Problem to solve: The records that follow are to be repeated exactly, with the pictures removed.

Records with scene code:
** Begin **

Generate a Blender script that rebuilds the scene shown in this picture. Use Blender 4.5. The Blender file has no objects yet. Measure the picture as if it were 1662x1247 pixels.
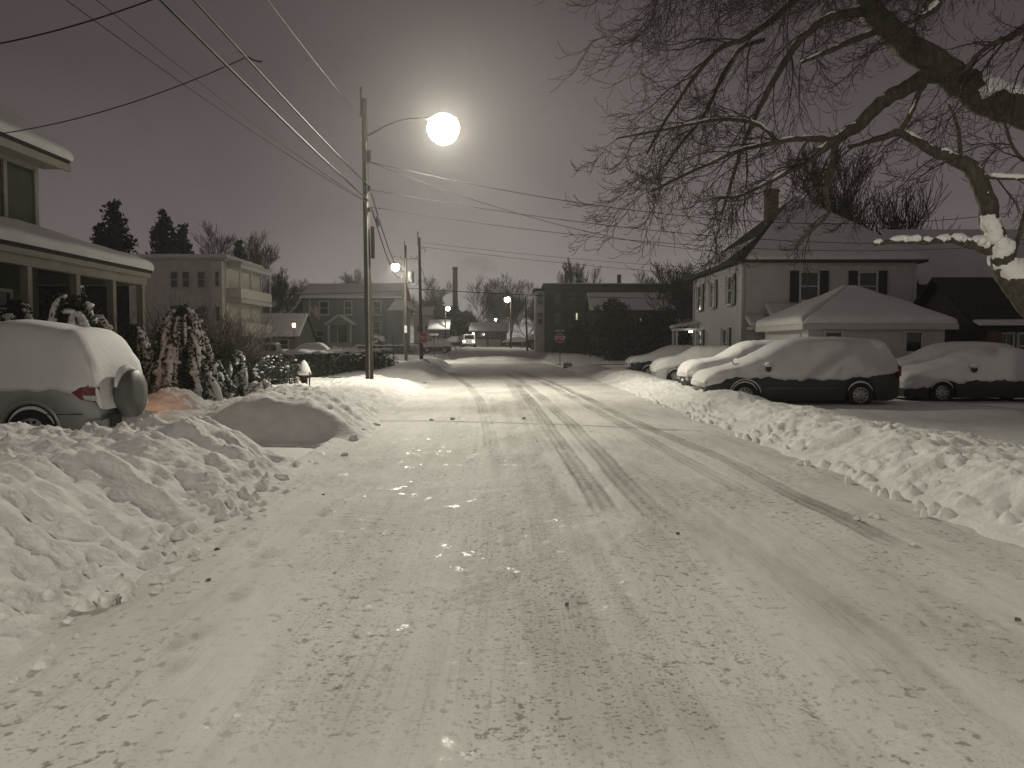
import bpy, math, random
import numpy as np
from mathutils import Vector, Matrix

# ------------------------------------------------------------------ scene, camera, sky
S = bpy.context.scene
COL = S.collection
F, HOR, CX, CY, EYE = 1340.0, 562.0, 831.0, 623.5, 1.6
PITCH = math.atan((CY - HOR) / F)
cam_d = bpy.data.cameras.new("camera")
cam = bpy.data.objects.new("camera", cam_d); COL.objects.link(cam)
cam.location = (0, 0, EYE); cam.rotation_euler = (math.pi / 2 - PITCH, 0, 0)
cam_d.sensor_fit = 'HORIZONTAL'; cam_d.angle = 2 * math.atan(CX / F)
cam_d.clip_start = 0.05; cam_d.clip_end = 3000
S.camera = cam
S.view_settings.view_transform = 'Standard'; S.view_settings.look = 'None'
S.view_settings.exposure = 0.0; S.view_settings.gamma = 1.0
S.cycles.use_denoising = True
S.cycles.max_bounces = 5; S.cycles.diffuse_bounces = 3; S.cycles.glossy_bounces = 2
S.cycles.volume_bounces = 0; S.cycles.transmission_bounces = 2
S.cycles.caustics_reflective = False; S.cycles.caustics_refractive = False

W = bpy.data.worlds.new("World"); S.world = W; W.use_nodes = True
nt = W.node_tree; nt.nodes.clear()
def nd(t, typ, **kw):
    n = t.nodes.new(typ)
    for k, v in kw.items(): setattr(n, k, v)
    return n
def lk(t, a, b): t.links.new(a, b)
o_ = nd(nt, 'ShaderNodeOutputWorld'); bg = nd(nt, 'ShaderNodeBackground')
tc = nd(nt, 'ShaderNodeTexCoord'); sp = nd(nt, 'ShaderNodeSeparateXYZ')
lk(nt, tc.outputs['Generated'], sp.inputs[0])
cr = nd(nt, 'ShaderNodeValToRGB')                      # overcast night sky lit from below by the town
els = cr.color_ramp.elements
els[0].position = 0.0; els[0].color = (.33, .300, .285, 1)
els[1].position = 1.0; els[1].color = (.060, .051, .052, 1)
for p, c in ((.08, (.275, .247, .236, 1)), (.2, (.153, .128, .127, 1)), (.38, (.075, .057, .061, 1)), (.6, (.056, .043, .046, 1))):
    e = els.new(p); e.color = c
nz = nd(nt, 'ShaderNodeTexNoise'); nz.inputs['Scale'].default_value = 2.6; nz.inputs['Detail'].default_value = 4
lk(nt, tc.outputs['Generated'], nz.inputs['Vector'])
ma = nd(nt, 'ShaderNodeMath', operation='MULTIPLY_ADD'); ma.inputs[1].default_value = .22; ma.inputs[2].default_value = -.10
lk(nt, nz.outputs['Fac'], ma.inputs[0])
ax = nd(nt, 'ShaderNodeMath', operation='ABSOLUTE'); lk(nt, sp.outputs['X'], ax.inputs[0])   # away from the town centre it is darker
ax2 = nd(nt, 'ShaderNodeMath', operation='MULTIPLY'); lk(nt, ax.outputs[0], ax2.inputs[0]); ax2.inputs[1].default_value = .17
a1 = nd(nt, 'ShaderNodeMath', operation='ADD'); lk(nt, sp.outputs['Z'], a1.inputs[0]); lk(nt, ma.outputs[0], a1.inputs[1])
a2 = nd(nt, 'ShaderNodeMath', operation='ADD'); lk(nt, a1.outputs[0], a2.inputs[0]); lk(nt, ax2.outputs[0], a2.inputs[1])
lk(nt, a2.outputs[0], cr.inputs['Fac']); lk(nt, cr.outputs['Color'], bg.inputs['Color'])
bg.inputs['Strength'].default_value = 1.0
lk(nt, bg.outputs[0], o_.inputs['Surface'])

LAMP_COL = (1.0, .952, .80)
POWER = dict(main=4700, rear=5800, corner=5200, far=700)

# ------------------------------------------------------------------ helpers
def P(px, py, d):
    u = (px - CX) / F; v = (CY - py) / F
    y = math.cos(PITCH) + v * math.sin(PITCH); z = -math.sin(PITCH) + v * math.cos(PITCH)
    k = d / y
    return Vector((u * k, d, EYE + z * k))
def G(px, py, z=0.0):
    u = (px - CX) / F; v = (CY - py) / F
    y = math.cos(PITCH) + v * math.sin(PITCH); zz = -math.sin(PITCH) + v * math.cos(PITCH)
    k = (z - EYE) / zz
    return Vector((u * k, y * k, z))
def sstep(a, b, x):
    t = np.clip((np.asarray(x, float) - a) / (b - a), 0, 1); return t * t * (3 - 2 * t)

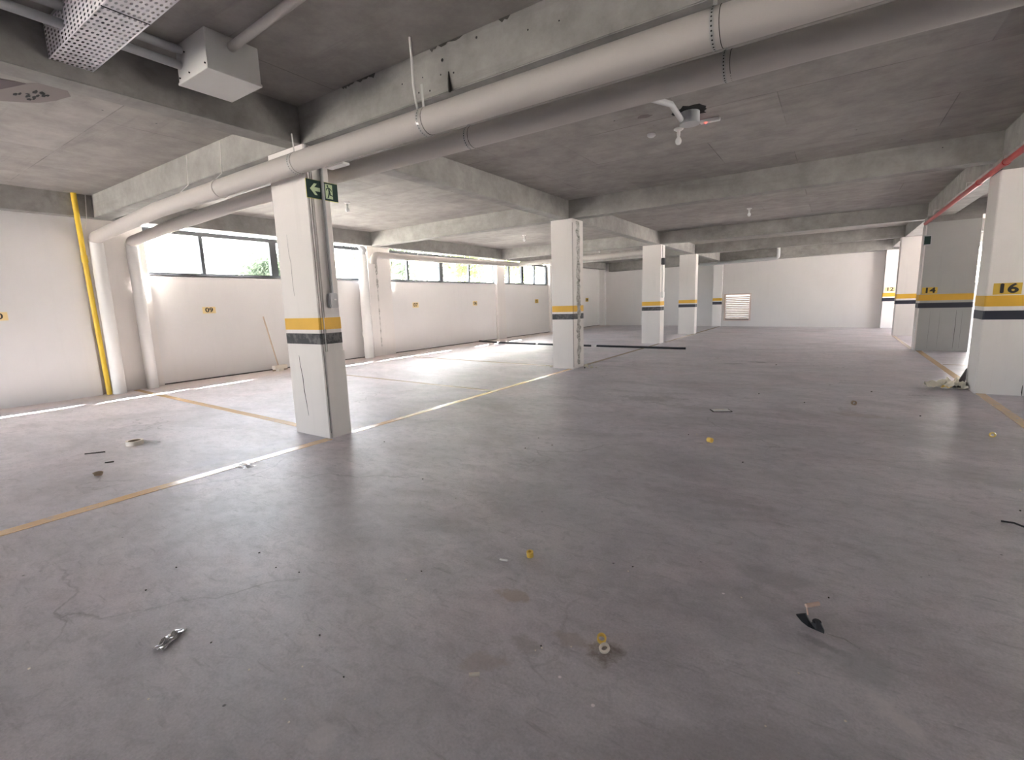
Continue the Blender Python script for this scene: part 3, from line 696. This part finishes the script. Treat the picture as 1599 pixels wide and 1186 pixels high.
def perfsheet(parent, x0, x1, o, ua, va, vlen, nv, pitch=.058, ru=.0155, rr=.0078, name='perforated_panel'):
    """sheet with real holes: u along x, v along va; each cell is a ring of quads round a hexagonal hole"""
    bm = bmesh.new(); nu = int(round((x1-x0)/pitch)); pu = (x1-x0)/nu; pv = vlen/nv
    o, ua, va = Vector(o), Vector(ua), Vector(va); nn = ua.cross(va).normalized()
    for i in range(nu):
        for j in range(nv):
            c = o+ua*(pu*(i+.5))+va*(pv*(j+.5))
            hx = [c+ua*math.cos(k*PI/4+PI/8)*ru+va*math.sin(k*PI/4+PI/8)*rr for k in range(8)]
            sq = []
            for k in range(8):
                a = k*PI/4+PI/8; cx_, cy_ = math.cos(a), math.sin(a); s = 1/max(abs(cx_), abs(cy_))
                sq.append(c+ua*(cx_*s*pu/2)+va*(cy_*s*pv/2))
            cs = [c+ua*sx*pu/2+va*sy*pv/2 for sx, sy in ((1, 1), (-1, 1), (-1, -1), (1, -1))]
            H = [bm.verts.new(p) for p in hx]; Q = [bm.verts.new(p) for p in sq]; K = [bm.verts.new(p) for p in cs]
            for k in range(8):
                k2 = (k+1) % 8
                if k % 2 == 0: bm.faces.new((H[k], Q[k], K[k//2], Q[k2], H[k2]))
                else: bm.faces.new((H[k], Q[k], Q[k2], H[k2]))
    return obj(name, bm, M['tray'], parent)
TX0, TX1, TXM, TY0, TY1, TZ = -4.54, -1.9, -3.54, 1.246, 1.479, 3.13
perfsheet(tr, TX0, TXM, (TX0, TY0, TZ), (1, 0, 0), (0, 1, 0), TY1-TY0, 9)
perfsheet(tr, TXM, TX1, (TXM, TY0, TZ-.004), (1, 0, 0), (0, 1, 0), TY1-TY0, 9)
perfsheet(tr, TX0, TXM, (TX0, TY0, TZ), (1, 0, 0), (0, 0, 1), .20, 8)
perfsheet(tr, TXM, TX1, (TXM, TY0-.003, TZ), (1, 0, 0), (0, 0, 1), .20, 8)
perfsheet(tr, TX0, TX1, (TX0, TY1, TZ), (1, 0, 0), (0, 0, 1), .20, 8)
obj('back_sheet', bx(TX0, TX1, TY0, TY1, ZC-.04, ZC-.03), M['pvc_grey'], tr)
obj('sheet_joint', bx(TXM-.006, TXM+.002, TY0-.004, TY1, TZ-.006, TZ-.001), M['hole'], tr)
for y in (TY0, TY1): obj('tray_edge', tb([(TX0, y, TZ), (TX1, y, TZ)], .004, 6), M['tray'], tr)
for x in (TX0+.1, -3.2, -2.2): obj('hanger', tb([(x, 1.36, ZC-.035), (x, 1.36, ZC)], .01, 6), M['steel'], tr)
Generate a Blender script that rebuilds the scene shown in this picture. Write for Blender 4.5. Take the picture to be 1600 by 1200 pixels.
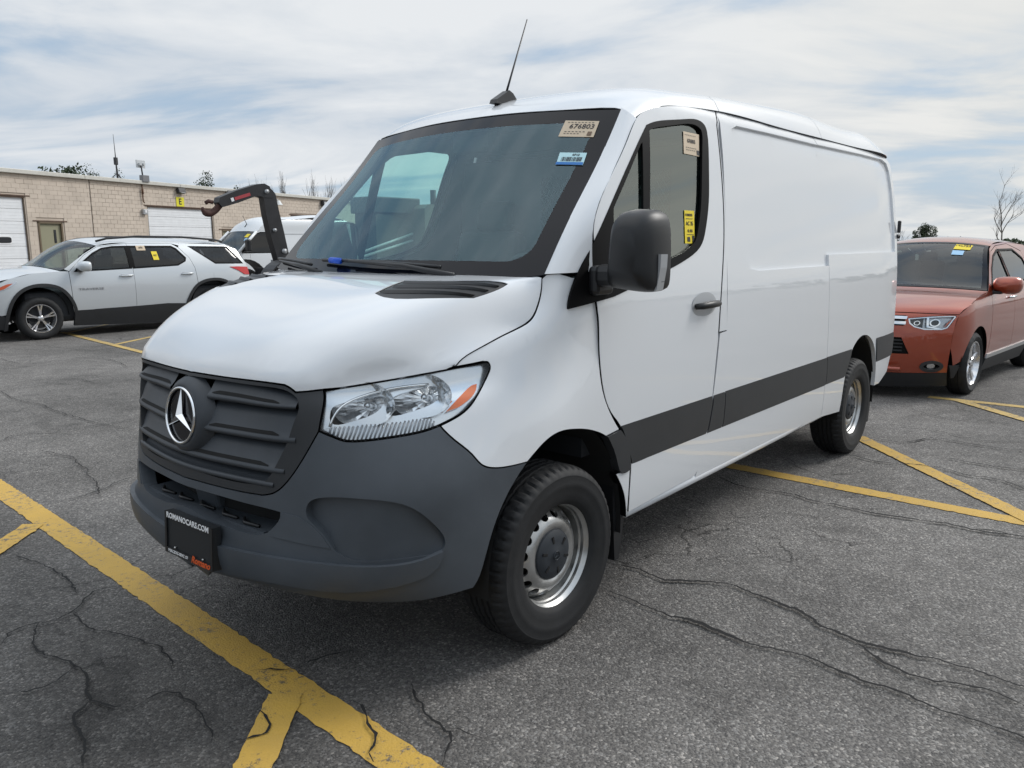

** End **

Answer to this task:
Generate a Blender script that rebuilds the scene shown in this picture. Use Blender 4.5. The Blender file has no objects yet. Measure the picture as if it were 1662x1247 pixels.
import bpy, math, random
import numpy as np
from mathutils import Vector, Matrix

# ------------------------------------------------------------------ scene, camera, sky
S = bpy.context.scene
COL = S.collection
F, HOR, CX, CY, EYE = 1340.0, 562.0, 831.0, 623.5, 1.6
PITCH = math.atan((CY - HOR) / F)
cam_d = bpy.data.cameras.new("camera")
cam = bpy.data.objects.new("camera", cam_d); COL.objects.link(cam)
cam.location = (0, 0, EYE); cam.rotation_euler = (math.pi / 2 - PITCH, 0, 0)
cam_d.sensor_fit = 'HORIZONTAL'; cam_d.angle = 2 * math.atan(CX / F)
cam_d.clip_start = 0.05; cam_d.clip_end = 3000
S.camera = cam
S.view_settings.view_transform = 'Standard'; S.view_settings.look = 'None'
S.view_settings.exposure = 0.0; S.view_settings.gamma = 1.0
S.cycles.use_denoising = True
S.cycles.max_bounces = 5; S.cycles.diffuse_bounces = 3; S.cycles.glossy_bounces = 2
S.cycles.volume_bounces = 0; S.cycles.transmission_bounces = 2
S.cycles.caustics_reflective = False; S.cycles.caustics_refractive = False

W = bpy.data.worlds.new("World"); S.world = W; W.use_nodes = True
nt = W.node_tree; nt.nodes.clear()
def nd(t, typ, **kw):
    n = t.nodes.new(typ)
    for k, v in kw.items(): setattr(n, k, v)
    return n
def lk(t, a, b): t.links.new(a, b)
o_ = nd(nt, 'ShaderNodeOutputWorld'); bg = nd(nt, 'ShaderNodeBackground')
tc = nd(nt, 'ShaderNodeTexCoord'); sp = nd(nt, 'ShaderNodeSeparateXYZ')
lk(nt, tc.outputs['Generated'], sp.inputs[0])
cr = nd(nt, 'ShaderNodeValToRGB')                      # overcast night sky lit from below by the town
els = cr.color_ramp.elements
els[0].position = 0.0; els[0].color = (.33, .300, .285, 1)
els[1].position = 1.0; els[1].color = (.060, .051, .052, 1)
for p, c in ((.08, (.275, .247, .236, 1)), (.2, (.153, .128, .127, 1)), (.38, (.075, .057, .061, 1)), (.6, (.056, .043, .046, 1))):
    e = els.new(p); e.color = c
nz = nd(nt, 'ShaderNodeTexNoise'); nz.inputs['Scale'].default_value = 2.6; nz.inputs['Detail'].default_value = 4
lk(nt, tc.outputs['Generated'], nz.inputs['Vector'])
ma = nd(nt, 'ShaderNodeMath', operation='MULTIPLY_ADD'); ma.inputs[1].default_value = .22; ma.inputs[2].default_value = -.10
lk(nt, nz.outputs['Fac'], ma.inputs[0])
ax = nd(nt, 'ShaderNodeMath', operation='ABSOLUTE'); lk(nt, sp.outputs['X'], ax.inputs[0])   # away from the town centre it is darker
ax2 = nd(nt, 'ShaderNodeMath', operation='MULTIPLY'); lk(nt, ax.outputs[0], ax2.inputs[0]); ax2.inputs[1].default_value = .17
a1 = nd(nt, 'ShaderNodeMath', operation='ADD'); lk(nt, sp.outputs['Z'], a1.inputs[0]); lk(nt, ma.outputs[0], a1.inputs[1])
a2 = nd(nt, 'ShaderNodeMath', operation='ADD'); lk(nt, a1.outputs[0], a2.inputs[0]); lk(nt, ax2.outputs[0], a2.inputs[1])
lk(nt, a2.outputs[0], cr.inputs['Fac']); lk(nt, cr.outputs['Color'], bg.inputs['Color'])
bg.inputs['Strength'].default_value = 1.0
lk(nt, bg.outputs[0], o_.inputs['Surface'])

LAMP_COL = (1.0, .952, .80)
POWER = dict(main=4700, rear=5800, corner=5200, far=700)

# ------------------------------------------------------------------ helpers
def P(px, py, d):
    u = (px - CX) / F; v = (CY - py) / F
    y = math.cos(PITCH) + v * math.sin(PITCH); z = -math.sin(PITCH) + v * math.cos(PITCH)
    k = d / y
    return Vector((u * k, d, EYE + z * k))
def G(px, py, z=0.0):
    u = (px - CX) / F; v = (CY - py) / F
    y = math.cos(PITCH) + v * math.sin(PITCH); zz = -math.sin(PITCH) + v * math.cos(PITCH)
    k = (z - EYE) / zz
    return Vector((u * k, y * k, z))
def sstep(a, b, x):
    t = np.clip((np.asarray(x, float) - a) / (b - a), 0, 1); return t * t * (3 - 2 * t)

Continue the Blender Python script for this scene: part 3, from line 696. This part finishes the script. Treat the picture as 1599 pixels wide and 1186 pixels high.
def perfsheet(parent, x0, x1, o, ua, va, vlen, nv, pitch=.058, ru=.0155, rr=.0078, name='perforated_panel'):
    """sheet with real holes: u along x, v along va; each cell is a ring of quads round a hexagonal hole"""
    bm = bmesh.new(); nu = int(round((x1-x0)/pitch)); pu = (x1-x0)/nu; pv = vlen/nv
    o, ua, va = Vector(o), Vector(ua), Vector(va); nn = ua.cross(va).normalized()
    for i in range(nu):
        for j in range(nv):
            c = o+ua*(pu*(i+.5))+va*(pv*(j+.5))
            hx = [c+ua*math.cos(k*PI/4+PI/8)*ru+va*math.sin(k*PI/4+PI/8)*rr for k in range(8)]
            sq = []
            for k in range(8):
                a = k*PI/4+PI/8; cx_, cy_ = math.cos(a), math.sin(a); s = 1/max(abs(cx_), abs(cy_))
                sq.append(c+ua*(cx_*s*pu/2)+va*(cy_*s*pv/2))
            cs = [c+ua*sx*pu/2+va*sy*pv/2 for sx, sy in ((1, 1), (-1, 1), (-1, -1), (1, -1))]
            H = [bm.verts.new(p) for p in hx]; Q = [bm.verts.new(p) for p in sq]; K = [bm.verts.new(p) for p in cs]
            for k in range(8):
                k2 = (k+1) % 8
                if k % 2 == 0: bm.faces.new((H[k], Q[k], K[k//2], Q[k2], H[k2]))
                else: bm.faces.new((H[k], Q[k], Q[k2], H[k2]))
    return obj(name, bm, M['tray'], parent)
TX0, TX1, TXM, TY0, TY1, TZ = -4.54, -1.9, -3.54, 1.246, 1.479, 3.13
perfsheet(tr, TX0, TXM, (TX0, TY0, TZ), (1, 0, 0), (0, 1, 0), TY1-TY0, 9)
perfsheet(tr, TXM, TX1, (TXM, TY0, TZ-.004), (1, 0, 0), (0, 1, 0), TY1-TY0, 9)
perfsheet(tr, TX0, TXM, (TX0, TY0, TZ), (1, 0, 0), (0, 0, 1), .20, 8)
perfsheet(tr, TXM, TX1, (TXM, TY0-.003, TZ), (1, 0, 0), (0, 0, 1), .20, 8)
perfsheet(tr, TX0, TX1, (TX0, TY1, TZ), (1, 0, 0), (0, 0, 1), .20, 8)
obj('back_sheet', bx(TX0, TX1, TY0, TY1, ZC-.04, ZC-.03), M['pvc_grey'], tr)
obj('sheet_joint', bx(TXM-.006, TXM+.002, TY0-.004, TY1, TZ-.006, TZ-.001), M['hole'], tr)
for y in (TY0, TY1): obj('tray_edge', tb([(TX0, y, TZ), (TX1, y, TZ)], .004, 6), M['tray'], tr)
for x in (TX0+.1, -3.2, -2.2): obj('hanger', tb([(x, 1.36, ZC-.035), (x, 1.36, ZC)], .01, 6), M['steel'], tr)
Generate a Blender script that rebuilds the scene shown in this picture. Write for Blender 4.5. Take the picture to be 1600 by 1200 pixels.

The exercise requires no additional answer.